### DATASET EXCERPT
■ ■ ■ ■ ■ ■ ■

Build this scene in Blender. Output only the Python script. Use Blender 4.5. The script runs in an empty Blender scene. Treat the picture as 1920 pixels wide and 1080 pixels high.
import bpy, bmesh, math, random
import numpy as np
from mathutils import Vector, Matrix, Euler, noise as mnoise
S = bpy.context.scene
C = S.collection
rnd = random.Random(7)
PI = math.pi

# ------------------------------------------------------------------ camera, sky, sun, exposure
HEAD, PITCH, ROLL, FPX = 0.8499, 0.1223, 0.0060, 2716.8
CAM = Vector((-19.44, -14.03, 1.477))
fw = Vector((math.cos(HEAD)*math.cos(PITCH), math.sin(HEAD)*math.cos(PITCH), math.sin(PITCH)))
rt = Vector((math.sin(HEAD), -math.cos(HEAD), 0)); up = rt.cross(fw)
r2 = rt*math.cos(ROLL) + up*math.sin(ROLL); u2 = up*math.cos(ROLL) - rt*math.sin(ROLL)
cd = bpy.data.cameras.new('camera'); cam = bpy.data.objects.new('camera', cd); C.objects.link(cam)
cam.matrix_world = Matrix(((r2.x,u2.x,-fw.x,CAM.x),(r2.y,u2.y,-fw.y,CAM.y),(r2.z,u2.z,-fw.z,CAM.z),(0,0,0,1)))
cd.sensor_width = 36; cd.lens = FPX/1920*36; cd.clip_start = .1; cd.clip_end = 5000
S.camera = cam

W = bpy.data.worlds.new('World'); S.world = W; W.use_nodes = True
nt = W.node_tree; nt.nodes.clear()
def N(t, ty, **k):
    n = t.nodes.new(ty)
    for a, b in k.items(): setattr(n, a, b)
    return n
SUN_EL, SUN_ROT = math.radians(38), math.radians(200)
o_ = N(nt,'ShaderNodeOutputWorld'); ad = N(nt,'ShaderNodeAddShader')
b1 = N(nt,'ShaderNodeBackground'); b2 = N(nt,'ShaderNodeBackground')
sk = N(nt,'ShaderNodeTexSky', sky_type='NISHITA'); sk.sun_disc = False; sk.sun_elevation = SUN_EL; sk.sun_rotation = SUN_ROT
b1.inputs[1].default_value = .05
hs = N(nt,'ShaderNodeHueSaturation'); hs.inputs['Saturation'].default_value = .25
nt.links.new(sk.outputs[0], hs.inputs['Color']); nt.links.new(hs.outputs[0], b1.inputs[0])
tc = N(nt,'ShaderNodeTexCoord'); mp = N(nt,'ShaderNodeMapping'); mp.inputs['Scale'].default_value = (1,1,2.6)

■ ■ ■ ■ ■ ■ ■

### BRIEF
Extract the data in full. Keep it word for word.

### OUTPUT FOR THIS TASK
Build this scene in Blender. Output only the Python script. Use Blender 4.5. The script runs in an empty Blender scene. Treat the picture as 1920 pixels wide and 1080 pixels high.
import bpy, bmesh, math, random
import numpy as np
from mathutils import Vector, Matrix, Euler, noise as mnoise
S = bpy.context.scene
C = S.collection
rnd = random.Random(7)
PI = math.pi

# ------------------------------------------------------------------ camera, sky, sun, exposure
HEAD, PITCH, ROLL, FPX = 0.8499, 0.1223, 0.0060, 2716.8
CAM = Vector((-19.44, -14.03, 1.477))
fw = Vector((math.cos(HEAD)*math.cos(PITCH), math.sin(HEAD)*math.cos(PITCH), math.sin(PITCH)))
rt = Vector((math.sin(HEAD), -math.cos(HEAD), 0)); up = rt.cross(fw)
r2 = rt*math.cos(ROLL) + up*math.sin(ROLL); u2 = up*math.cos(ROLL) - rt*math.sin(ROLL)
cd = bpy.data.cameras.new('camera'); cam = bpy.data.objects.new('camera', cd); C.objects.link(cam)
cam.matrix_world = Matrix(((r2.x,u2.x,-fw.x,CAM.x),(r2.y,u2.y,-fw.y,CAM.y),(r2.z,u2.z,-fw.z,CAM.z),(0,0,0,1)))
cd.sensor_width = 36; cd.lens = FPX/1920*36; cd.clip_start = .1; cd.clip_end = 5000
S.camera = cam

W = bpy.data.worlds.new('World'); S.world = W; W.use_nodes = True
nt = W.node_tree; nt.nodes.clear()
def N(t, ty, **k):
    n = t.nodes.new(ty)
    for a, b in k.items(): setattr(n, a, b)
    return n
SUN_EL, SUN_ROT = math.radians(38), math.radians(200)
o_ = N(nt,'ShaderNodeOutputWorld'); ad = N(nt,'ShaderNodeAddShader')
b1 = N(nt,'ShaderNodeBackground'); b2 = N(nt,'ShaderNodeBackground')
sk = N(nt,'ShaderNodeTexSky', sky_type='NISHITA'); sk.sun_disc = False; sk.sun_elevation = SUN_EL; sk.sun_rotation = SUN_ROT
b1.inputs[1].default_value = .05
hs = N(nt,'ShaderNodeHueSaturation'); hs.inputs['Saturation'].default_value = .25
nt.links.new(sk.outputs[0], hs.inputs['Color']); nt.links.new(hs.outputs[0], b1.inputs[0])
tc = N(nt,'ShaderNodeTexCoord'); mp = N(nt,'ShaderNodeMapping'); mp.inputs['Scale'].default_value = (1,1,2.6)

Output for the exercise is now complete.